[asterisk-users] spandsp (foip)
Steve Underwood
steveu at coppice.org
Mon Sep 25 05:14:27 MST 2006
Lee Howard wrote:
> On Sun, Sep 24, 2006 at 01:58:21PM -0700, Christopher Corn wrote:
>
>> A couple of faxing methods im confused about.
>>
>> The pass through method, sending fax data over G711 codec
>> versus
>> Relay method, t30 to t38 conversion
>>
>>
>> Can someone explain to me why the pass through method doesn't
>> require t30 to t38 conversion ( or does it do it?)? i believe
>> the conversion to t38 is so that it can be routed through a
>> packet network and then back to t30 so that the fax machine can
>> understand. why is it that if you use a pass through method, and
>> your still passing through a packet network, you dont need to
>> convert to t38 and t30?
>>
>
> Be careful about your wording. People here generally refer to "pass
> through" as T.38 pass-through and not G.711 pass-through.
>
> I think that if you understood how faxing works you would see that
> your questions here don't really make sense.
>
> In traditional PSTN faxing you have a total of two endpoints
> performing T.30 protocol. In a simplified form, the sender takes
> scanner image data and modulates it (into an audio waveform) and then
> passes that audio over the PSTN to the receiver which demodulates it
> (takes the audio and turns it into data again).
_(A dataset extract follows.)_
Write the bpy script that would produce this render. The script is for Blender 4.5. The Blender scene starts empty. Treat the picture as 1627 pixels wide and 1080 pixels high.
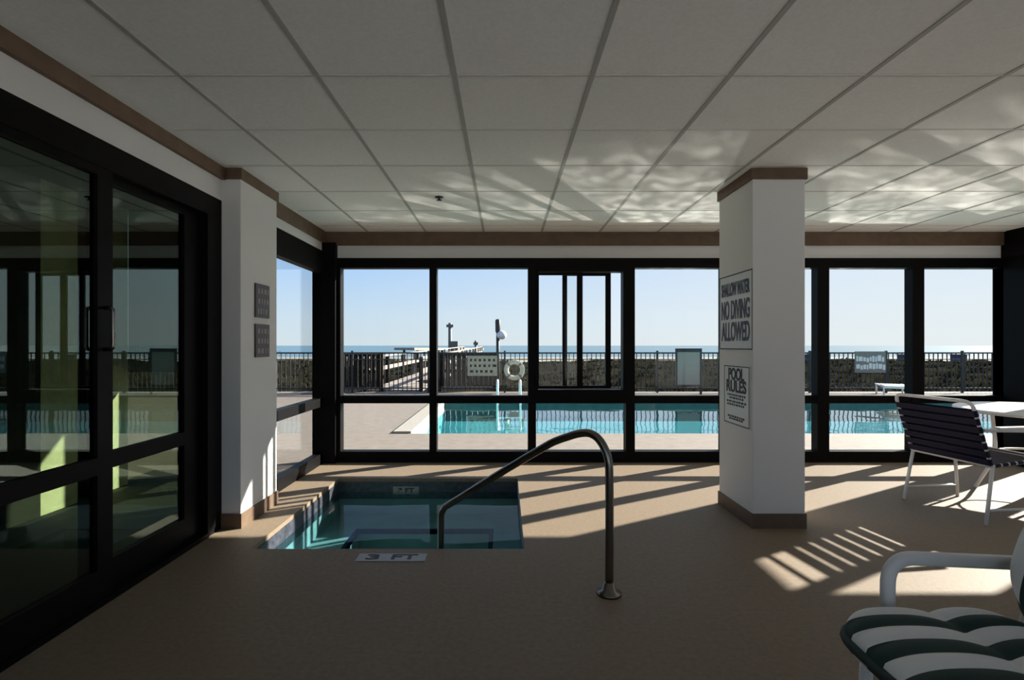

As long as the
> demodulated data is identical to the original data, then everything
> should be okay... for the most part. However, if you start to
> consider audio corruption on the PSTN, then that's where difficulties
> start to ensue. If you have some audio, modulated data, and then you
> compress it or fracture it or otherwise corrupt it, then there's no
> possible way that the demodulator is going to be able to come up with
> the original data.
>
> Now introduce VoIP telephony... where a small amount of audio
> corruption (jitter) is anticipated on the UDP channel... and mix it
> with faxing and hopefully you can see how it just doesn't work well.
> VoIP is packetized audio passed over an IP network. Packetized audio
> is nothing new. ISDN circuits have had it for a long time now. Those
> circuits are digital - meaning the audio waveform is digitized at 8000
> Hz... so the audio is represented with bytes and are packetized into
> frames. Those traditional digital circuits are designed to prevent
> any loss of that data. VoIP works similarly, except that the medium
> is lossy UDP/IP networking.
ISDN doesn't packetize voice. ISDN is a strict circuit switched TDM system.
> Since VoIP works on *IP* networks, and since IP networks already
> handle data communication very well, there really is no reason to
> perform the modulation or the demodulation - just send the raw data
> through. So that's basically the punchline of T.38... it's fax
> protocol without the traditional modems involved. Then you have FoIP.
>
> However, these days the world is a hybrid of VoIP and PSTN
> environments (mostly PSTN still), and thus anyone using T.38 will need
> to have a "gateway" involved somewhere along the call path that can do
> that traditional modulation/demodulation. That is what the T.38
> gateway is. If a T.38 relay does not act as a gateway (i.e. no
> modulators) then it performs only T.38 pass-through - meaning it only
> is useful for situations where calls are end-to-end T.38 or where an
> external FoIP service provider is used.
>
> Because of the way things work T.38 gateways will not only need to
> have traditional modems (hard or soft) but will also need to perform
> T.30. So when faxing with T.38 and the call is not end-to-end T.38
> then you have at least three points along the call path performing
> T.30 (versus the traditional scenario of just two).
>
> So, to answer your questions...
>
> Why does using G.711 not require T.38? Because from the viewpoint
> that the question was given, G.711 and T.38 are competing approaches.
> T.38 was designed to replace G.711. You can packetize G.711 audio
> just fine without converting it to anything else. So when faxing with
> G.711 T.38 is not involved because its basically mimicking the
> old-style traditional PSTN faxing, except that the audio is passing
> over a different (less-reliable) medium.
>
> So the reason that T.38 exists is because UDP/IP is lossy and is not
> therefore reliable for the purposes of faxing with G.711 unless the
> communication can be guaranteed to be nearly lossless. For those that
> work on lossy channels, G.711 will just not work reliably.
Lossless channels are only a part of it. If you look at
http://www.soft-switch.org/foip-with-real-atas.html you will see
examples of other problems that happen with a wide range of ATAs. Once
that have FAX support modes, yet cann't possibly ever work with FAX.